The spire from one of the gem's of The Episcopal Church began to come in focus, and my pilgrimage was nearing its climax.  And there it was, on the corner of Brimmer Street in the posh company of Beacon Hill, sits The Church of the Advent.  I arrived with ample time for exploration before Solemn High Mass was to commence at 11:15 a.m.  My heart was racing.

Now it goes without saying that every pilgrim erects a construct of expectations--whether spoken or not--of how the people and place will receive the hungry.  I must admit that I had a few in mind that Sunday morning, and upon my own discovery, were proven to be unfounded.  The prevalent stereotype of "spikery" in Anglo-Catholicism was at the forefront of my mind en route to mass that morning.  

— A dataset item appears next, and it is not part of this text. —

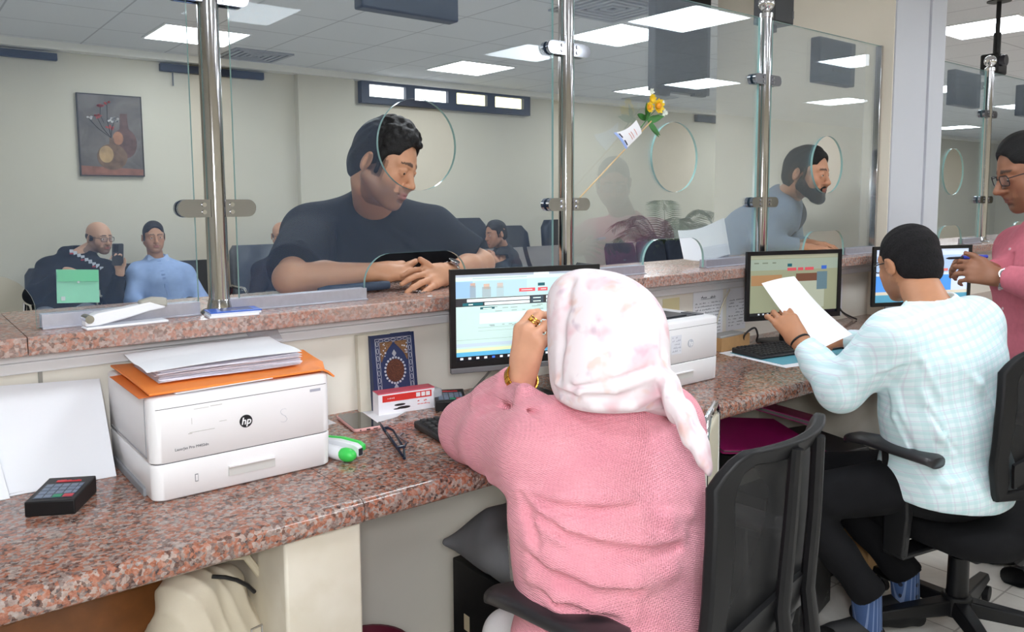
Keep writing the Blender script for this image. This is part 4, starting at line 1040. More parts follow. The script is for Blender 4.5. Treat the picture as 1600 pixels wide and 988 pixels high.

Opening the door to the sanctuary was a bit otherworldly--the incense from the previous mass was thick in the air and I had an immediate, striking sense of the Divine.  I could smell it.  The twenty-five or so choristers were practicing a beautiful setting of the Kyrie, and the mixture of male and female voices struck a deep impression right at the threshold.  Inside, I grabbed a choice seat with a good view of the altar so that I could soak up all that I was about to encounter.  I sat and surveyed the interior beauty of this gem.  The sunlight that morning was piercing the clerestory windows, amplifying the smokey vaults of the ceiling.  This was going to be something unlike any ordinary Rite II liturgy.

I discovered a pleasant, harmonious blending of Rite I from the 1979 Book of Common Prayer along with what could only be described as Sarum additions.  I got a kick from seeing pasted inserts on the inside back cover of the Book of Common Prayer revealing several of the additional texts.  Underneath the Hymnal was a card with the Angelus and antiphons to the Blessed Virgin Mary printed on both sides.   The hymnody came from The Hymnal, 1982 and was juxtaposed with mass settings in Latin and Greek--the Kyrie, Gloria, etc.  The Gospel was chanted, we genuflected at the appropriate place in the Nicene Creed, and we all said the Angelus following the liturgy complete with the ringing of the Angelus bell.

Ceremonial aside, what I feeling inside was simply exciting.  The power of liturgy to transport you both out-of-time and in-time was not only made possible during the mass but was actually experienced, as evidenced by my goose-bumps.  This was a feeling I have not felt for some time.  One of the unintended consequences of liturgical training in seminary is that you tend to have a harder time worshipping in the broader church--one has to work extra hard to suppress feelings about liturgical mishaps and the like.

Following mass, I wondered about the sanctuary still reeling from the heavenly banquet but wanting somehow to capture that same feeling through photographs.  There were several shrines about the place, but one in particular just sang out, Christ the Great High Priest.

There he was, crowned and adorned in the priestly chasuable with hands outstretched to me.  "I love you," he says, "come to me and I will refresh you."  The hands beckoned a hungry, hurting world to take Christ's burden of love and justice, of true freedom in eternal life.  The eyes were piercing the holiness around me, drawing me into an intimate space of Christ's presence transcending the temporal.  Never before have I felt that way before a shrine, not even Walsingham herself I dare say.

Reentering the atmosphere, I climbed down the stairs for coffee hour and found myself making new friends over a glass of sherry in the garden.  Ah.  This was my kind of parish.  I say that I was lost, off in wonder, love, and praise;  its more likely that I discovered that I was found to be in a place where the liturgy of the Lamb draws both the familiar and the odd together, making new creation.  What a treat for a Sunday.